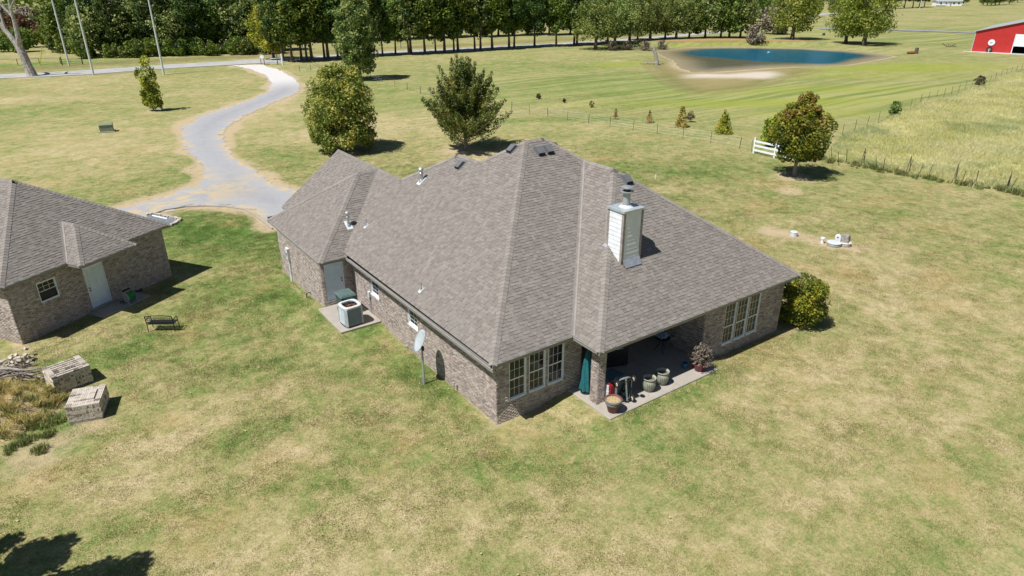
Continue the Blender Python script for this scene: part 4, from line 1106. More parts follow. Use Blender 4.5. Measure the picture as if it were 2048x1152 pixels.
# satellite dish
sd = thing('satellite_dish', 'white satellite dish on a grey pole standing in the grass by the long wall', 'satellite dish', (-.86,4.22,GZ))
b = MB(); b.tube([(0,0,-.1),(0,0,1.72)], .042, 12); b.build('pole', M['greym'], sd)
b = MB(); b.tube([(-.04,.04,0),(-.04,.04,.42)], .025, 6); b.build('cable_guard', M['greym'], sd)
dn = Vector((-.87,.18,.46)).normalized(); dm = rot_to(dn, (0,0,1)); dT = Matrix.Translation((-.02,.02,2.08)) @ dm.to_4x4()
b = MB(); vs, fs = [], []; NR, NA = 5, 28
for sgn in (0, 1):
    for i in range(NR+1):
        for k in range(NA):
            r = i/NR; w = 2*math.pi*k/NA
            vs.append(dT @ Vector((.41*r*math.cos(w), .50*r*math.sin(w), .085*r*r-.012*sgn)))
for i in range(NR):
    for k in range(NA):
        k2 = (k+1) % NA; a = i*NA; c = (i+1)*NA; off = (NR+1)*NA
        fs.append((a+k, c+k, c+k2, a+k2)); fs.append((off+a+k, off+a+k2, off+c+k2, off+c+k))
for k in range(NA):
    k2 = (k+1) % NA; a = NR*NA; off = (NR+1)*NA; fs.append((a+k, off+a+k, off+a+k2, a+k2))
b.add(vs, fs); b.build('reflector', mat('dish_paint', (.40,.45,.48), .5, var=.05), sd, smooth=True)
b = MB(); b.tube([dT @ Vector((0,-.50,.05)), dT @ Vector((0,-.42,.46)), dT @ Vector((0,-.36,.56))], .016, 6); b.build('feed_arm', M['greym'], sd)
b = MB(); b.tube([dT @ Vector((0,-.38,.52)), dT @ Vector((0,-.30,.48))], .035, 8); b.build('receiver', M['greym'], sd)
b = MB(); b.box((.03,0,1.72), (.10,.10,.18)); b.tube([(0,0,1.72), dT @ Vector((0,0,-.02))], .035, 8); b.tube([(.03,0,1.66), dT @ Vector((0,-.40,.02))], .014, 6); b.build('bracket', M['dark'], sd)

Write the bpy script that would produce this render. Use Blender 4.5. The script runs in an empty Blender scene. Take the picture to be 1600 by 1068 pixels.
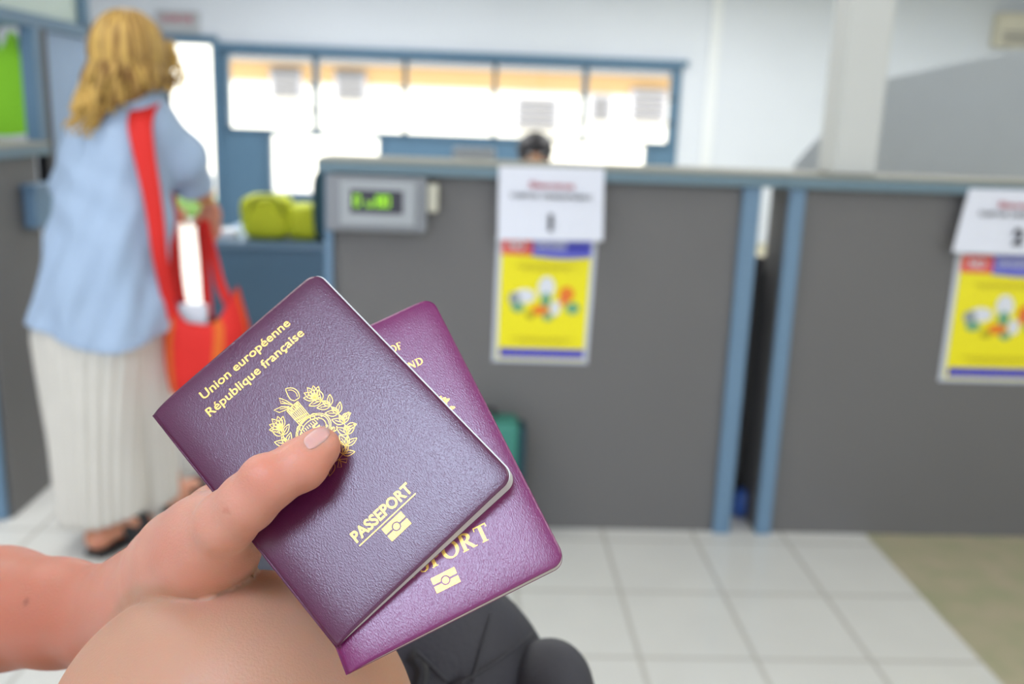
import bpy, math, random
import numpy as np
from mathutils import Vector, Matrix

random.seed(7); rng = np.random.default_rng(7)
sc = bpy.context.scene
col = sc.collection

# ------------------------------------------------------------------ camera
F = 1496.0; PITCH, YAW, ROLL = .23396, .04209, .03695
H = 1.38
def cam_rows(p, y, r):
    fwd = np.array([math.sin(y)*math.cos(p), math.cos(y)*math.cos(p), -math.sin(p)])
    right = np.array([math.cos(y), -math.sin(y), 0.0]); up = np.cross(right, fwd)
    c, s = math.cos(r), math.sin(r)
    return np.array([c*right+s*up, -s*right+c*up, fwd])
CM = cam_rows(PITCH, YAW, ROLL); CO = np.array([0, 0, H])
cd = bpy.data.cameras.new('camera'); cam = bpy.data.objects.new('camera', cd); col.objects.link(cam)
Rc = Matrix((CM[0], CM[1], -CM[2])).transposed()
cam.matrix_world = Matrix.Translation((0, 0, H)) @ Rc.to_4x4()
cd.sensor_width = 36; cd.lens = 36*F/1600; cd.clip_start = .02; cd.clip_end = 200
cd.dof.use_dof = True; cd.dof.focus_distance = .365; cd.dof.aperture_fstop = 7.4; cd.dof.aperture_blades = 0
sc.camera = cam

# ------------------------------------------------------------------ world, sun, lights, exposure
w = bpy.data.worlds.new('world'); sc.world = w; w.use_nodes = True
bg = w.node_tree.nodes['Background']; bg.inputs[0].default_value = (.82, .9, 1, 1); bg.inputs[1].default_value = 1.6
def sun():
    l = bpy.data.lights.new('sun', 'SUN'); l.energy = 7; l.angle = .01; l.color = (1, .97, .9)
    o = bpy.data.objects.new('sun', l); col.objects.link(o)
    o.rotation_euler = Vector((.25, .62, -.78)).to_track_quat('-Z', 'Y').to_euler()
sun()
def area(name, loc, sx, sy, power, aim=(0, 0, -1), colr=(1, 1, 1)):
    l = bpy.data.lights.new(name, 'AREA'); l.shape = 'RECTANGLE'; l.size = sx; l.size_y = sy; l.energy = power; l.color = colr
    o = bpy.data.objects.new(name, l); col.objects.link(o); o.location = loc
    o.rotation_euler = Vector(aim).to_track_quat('-Z', 'Y').to_euler(); return o
for i, (x, y) in enumerate([(-1.5, 5.6), (2.2, 5.6), (-1.5, 8.8), (2.2, 8.8)]):
    area('unseen_ceiling_light', (x, y, 2.9), 1.6, .6, 75, colr=(.97, .98, 1))  # unseen lamps, put in to light the far room evenly
area('unseen_overhead_light', (-.77, -.90, 2.9), .8, .75, 51, colr=(.62, .75, 1))  # unseen, placed and tinted to give the passport covers their bluish sheen
area('unseen_ceiling_light', (5.0, 8.2, 2.9), 1.6, .6, 75, colr=(.9, .95, 1))  # added out of view to brighten the back wall at right
area('unseen_overhead_light', (1.7, .4, 2.9), 1.2, .8, 22, colr=(1, .98, .96))  # unseen fill over the right foreground, no fitting modelled
area('unseen_overhead_light', (-1.6, 2.0, 2.9), 1.2, .8, 24, colr=(1, .98, .96))  # another unseen fill, over the left foreground
sc.view_settings.view_transform = 'Standard'; sc.view_settings.look = 'None'
sc.view_settings.gamma = 1; sc.view_settings.use_curve_mapping = False
sc.view_settings.exposure = 0.1

# ------------------------------------------------------------------ point helpers (pixel + a real distance -> world)
def ray(x, y): return CM.T @ np.array([(x-800)/F, -(y-534)/F, 1.0])
def at(x, y, Y): d = ray(x, y); return CO + d*Y/d[1]
def dep(x, y, t): return CO + ray(x, y)*t
def onz(x, y, z): d = ray(x, y); return CO + d*(z-H)/d[2]
K = H/1.3

# ------------------------------------------------------------------ materials
def lin(c):
    return tuple(((v/255+.055)/1.055)**2.4 if v > 10 else v/255/12.92 for v in c)
def mat(name, rgb, rough=.6, metal=0., spec=.5, var=0., vscale=8., bump=0., bscale=60., sss=0., trans=None, emit=0., coat=0.):
    m = bpy.data.materials.new(name); m.use_nodes = True
    nt = m.node_tree; b = nt.nodes['Principled BSDF']; c = lin(rgb)
    b.inputs['Roughness'].default_value = rough; b.inputs['Metallic'].default_value = metal
    b.inputs['Specular IOR Level'].default_value = spec; b.inputs['Coat Weight'].default_value = coat
    b.inputs['Base Color'].default_value = (*c, 1)
    tc = nt.nodes.new('ShaderNodeTexCoord')
    n = nt.nodes.new('ShaderNodeTexNoise'); n.inputs['Scale'].default_value = vscale; n.inputs['Detail'].default_value = 4
    nt.links.new(tc.outputs['Object'], n.inputs['Vector'])
    r = nt.nodes.new('ShaderNodeMapRange'); r.inputs[3].default_value = 1-var-.01; r.inputs[4].default_value = 1+var+.01
    nt.links.new(n.outputs['Fac'], r.inputs[0])
    mx = nt.nodes.new('ShaderNodeVectorMath'); mx.operation = 'SCALE'; mx.inputs[0].default_value = c
    nt.links.new(r.outputs[0], mx.inputs['Scale']); nt.links.new(mx.outputs[0], b.inputs['Base Color'])
    if bump:
        n2 = nt.nodes.new('ShaderNodeTexNoise'); n2.inputs['Scale'].default_value = bscale; n2.inputs['Detail'].default_value = 3
        nt.links.new(tc.outputs['Object'], n2.inputs['Vector'])
        bp = nt.nodes.new('ShaderNodeBump'); bp.inputs['Strength'].default_value = 1; bp.inputs['Distance'].default_value = bump
        nt.links.new(n2.outputs['Fac'], bp.inputs['Height']); nt.links.new(bp.outputs[0], b.inputs['Normal'])
    if sss:
        b.inputs['Subsurface Weight'].default_value = 1; b.inputs['Subsurface Radius'].default_value = (1, .35, .2)
        b.inputs['Subsurface Scale'].default_value = sss
    if emit:
        b.inputs['Emission Color'].default_value = (*c, 1); b.inputs['Emission Strength'].default_value = emit
    return m

def leather(name, rgb):
    m = mat(name, rgb, rough=.31, spec=.7, var=.05, vscale=120)
    nt = m.node_tree; b = nt.nodes['Principled BSDF']
    tc = nt.nodes.new('ShaderNodeTexCoord')
    mp = nt.nodes.new('ShaderNodeMapping'); mp.inputs['Scale'].default_value = (2.4, 1, 1); mp.inputs['Rotation'].default_value = (0, 0, .5)
    nt.links.new(tc.outputs['Object'], mp.inputs[0])
    v = nt.nodes.new('ShaderNodeTexVoronoi'); v.inputs['Scale'].default_value = 1300; v.feature = 'SMOOTH_F1'
    n = nt.nodes.new('ShaderNodeTexNoise'); n.inputs['Scale'].default_value = 900; n.inputs['Detail'].default_value = 5; n.inputs['Distortion'].default_value = .4
    nt.links.new(mp.outputs[0], v.inputs['Vector']); nt.links.new(mp.outputs[0], n.inputs['Vector'])
    ad = nt.nodes.new('ShaderNodeMath'); ad.operation = 'MULTIPLY_ADD'; ad.inputs[1].default_value = .8
    nt.links.new(v.outputs['Distance'], ad.inputs[0]); nt.links.new(n.outputs['Fac'], ad.inputs[2])
    bp = nt.nodes.new('ShaderNodeBump'); bp.inputs['Strength'].default_value = .75; bp.inputs['Distance'].default_value = .000095
    nt.links.new(ad.outputs[0], bp.inputs['Height']); nt.links.new(bp.outputs[0], b.inputs['Normal'])
    return m

def tile_floor():
    m = mat('floor_tiles', (226, 226, 220), rough=.22, spec=.5)
    nt = m.node_tree; N = nt.nodes; L = nt.links; b = N['Principled BSDF']
    geo = N.new('ShaderNodeTexCoord'); sp = N.new('ShaderNodeSeparateXYZ'); L.new(geo.outputs['Object'], sp.inputs[0])
    def ma(op, a, bb=None):
        x = N.new('ShaderNodeMath'); x.operation = op
        for i, q in enumerate((a, bb)):
            if q is None: continue
            if isinstance(q, (int, float)): x.inputs[i].default_value = q
            else: L.new(q, x.inputs[i])
        return x.outputs[0]
    tx, ty = .293*K, .337*K
    fx = ma('FRACT', ma('DIVIDE', ma('SUBTRACT', sp.outputs[0], .429*K - 60*tx), tx))
    fy = ma('FRACT', ma('DIVIDE', ma('SUBTRACT', sp.outputs[1], 2.110*K - 60*ty), ty))
    g = ma('MAXIMUM', ma('LESS_THAN', fx, .04), ma('LESS_THAN', fy, .035))
    vin = ma('GREATER_THAN', sp.outputs[0], 1.303*K)
    n = N.new('ShaderNodeTexNoise'); n.inputs['Scale'].default_value = 5; n.inputs['Detail'].default_value = 6; L.new(geo.outputs['Object'], n.inputs['Vector'])
    r = N.new('ShaderNodeValToRGB'); r.color_ramp.elements[0].color = (*lin((222, 221, 216)), 1); r.color_ramp.elements[1].color = (*lin((236, 235, 229)), 1)
    L.new(n.outputs['Fac'], r.inputs[0])
    m1 = N.new('ShaderNodeMix'); m1.data_type = 'RGBA'; L.new(g, m1.inputs['Factor']); L.new(r.outputs[0], m1.inputs['A']); m1.inputs['B'].default_value = (*lin((200, 197, 189)), 1)
    n3 = N.new('ShaderNodeTexNoise'); n3.inputs['Scale'].default_value = 9; n3.inputs['Detail'].default_value = 3; L.new(geo.outputs['Object'], n3.inputs['Vector'])
    r2 = N.new('ShaderNodeValToRGB'); r2.color_ramp.elements[0].color = (*lin((172, 170, 138)), 1); r2.color_ramp.elements[1].color = (*lin((190, 178, 152)), 1)
    r2.color_ramp.elements[0].position = .35; r2.color_ramp.elements[1].position = .7; L.new(n3.outputs['Fac'], r2.inputs[0])
    m2 = N.new('ShaderNodeMix'); m2.data_type = 'RGBA'; L.new(vin, m2.inputs['Factor']); L.new(m1.outputs['Result'], m2.inputs['A']); L.new(r2.outputs[0], m2.inputs['B'])
    L.new(m2.outputs['Result'], b.inputs['Base Color'])
    ro = N.new('ShaderNodeMix'); ro.data_type = 'FLOAT'; L.new(vin, ro.inputs['Factor']); ro.inputs['A'].default_value = .2; ro.inputs['B'].default_value = .6
    L.new(ro.outputs['Result'], b.inputs['Roughness'])
    return m

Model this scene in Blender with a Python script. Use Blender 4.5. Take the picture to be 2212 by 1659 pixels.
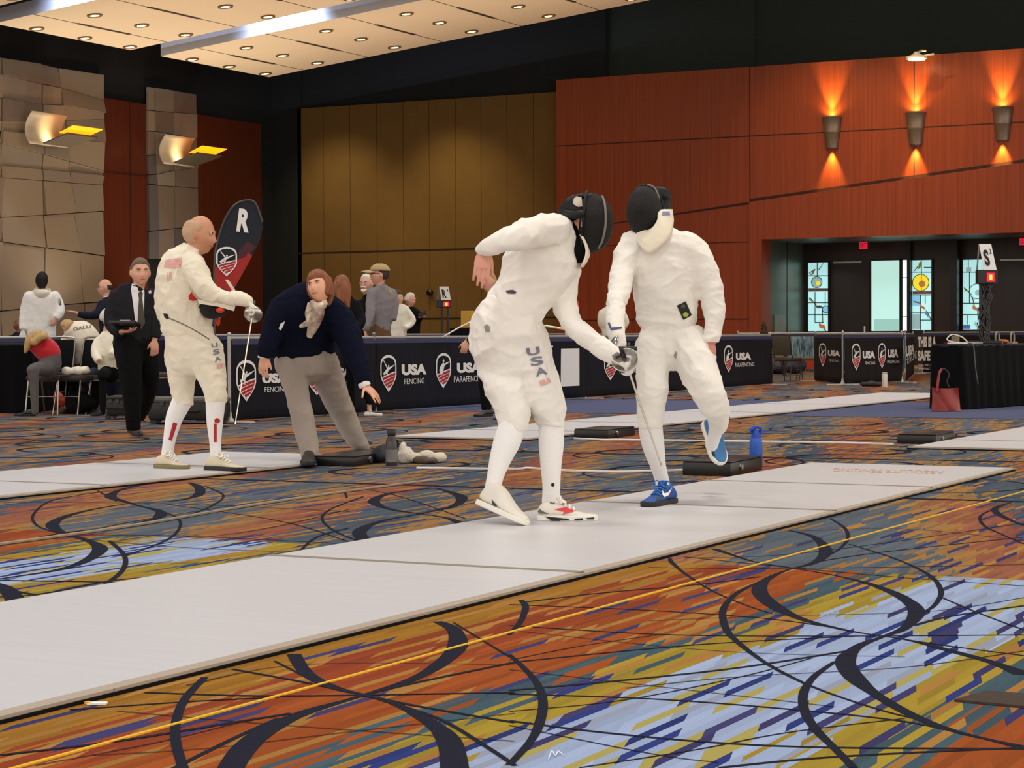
+ + +
Written task —
In the records above, find the line containing "b = MB(); b.box((.03,0,1.72), (.10,.10,.18));" and output every line from the first through that one, exactly, omitting pictures.

Exercise output —
Continue the Blender Python script for this scene: part 4, from line 1106. More parts follow. Use Blender 4.5. Measure the picture as if it were 2048x1152 pixels.
# satellite dish
sd = thing('satellite_dish', 'white satellite dish on a grey pole standing in the grass by the long wall', 'satellite dish', (-.86,4.22,GZ))
b = MB(); b.tube([(0,0,-.1),(0,0,1.72)], .042, 12); b.build('pole', M['greym'], sd)
b = MB(); b.tube([(-.04,.04,0),(-.04,.04,.42)], .025, 6); b.build('cable_guard', M['greym'], sd)
dn = Vector((-.87,.18,.46)).normalized(); dm = rot_to(dn, (0,0,1)); dT = Matrix.Translation((-.02,.02,2.08)) @ dm.to_4x4()
b = MB(); vs, fs = [], []; NR, NA = 5, 28
for sgn in (0, 1):
    for i in range(NR+1):
        for k in range(NA):
            r = i/NR; w = 2*math.pi*k/NA
            vs.append(dT @ Vector((.41*r*math.cos(w), .50*r*math.sin(w), .085*r*r-.012*sgn)))
for i in range(NR):
    for k in range(NA):
        k2 = (k+1) % NA; a = i*NA; c = (i+1)*NA; off = (NR+1)*NA
        fs.append((a+k, c+k, c+k2, a+k2)); fs.append((off+a+k, off+a+k2, off+c+k2, off+c+k))
for k in range(NA):
    k2 = (k+1) % NA; a = NR*NA; off = (NR+1)*NA; fs.append((a+k, off+a+k, off+a+k2, a+k2))
b.add(vs, fs); b.build('reflector', mat('dish_paint', (.40,.45,.48), .5, var=.05), sd, smooth=True)
b = MB(); b.tube([dT @ Vector((0,-.50,.05)), dT @ Vector((0,-.42,.46)), dT @ Vector((0,-.36,.56))], .016, 6); b.build('feed_arm', M['greym'], sd)
b = MB(); b.tube([dT @ Vector((0,-.38,.52)), dT @ Vector((0,-.30,.48))], .035, 8); b.build('receiver', M['greym'], sd)
b = MB(); b.box((.03,0,1.72), (.10,.10,.18)); b.tube([(0,0,1.72), dT @ Vector((0,0,-.02))], .035, 8); b.tube([(.03,0,1.66), dT @ Vector((0,-.40,.02))], .014, 6); b.build('bracket', M['dark'], sd)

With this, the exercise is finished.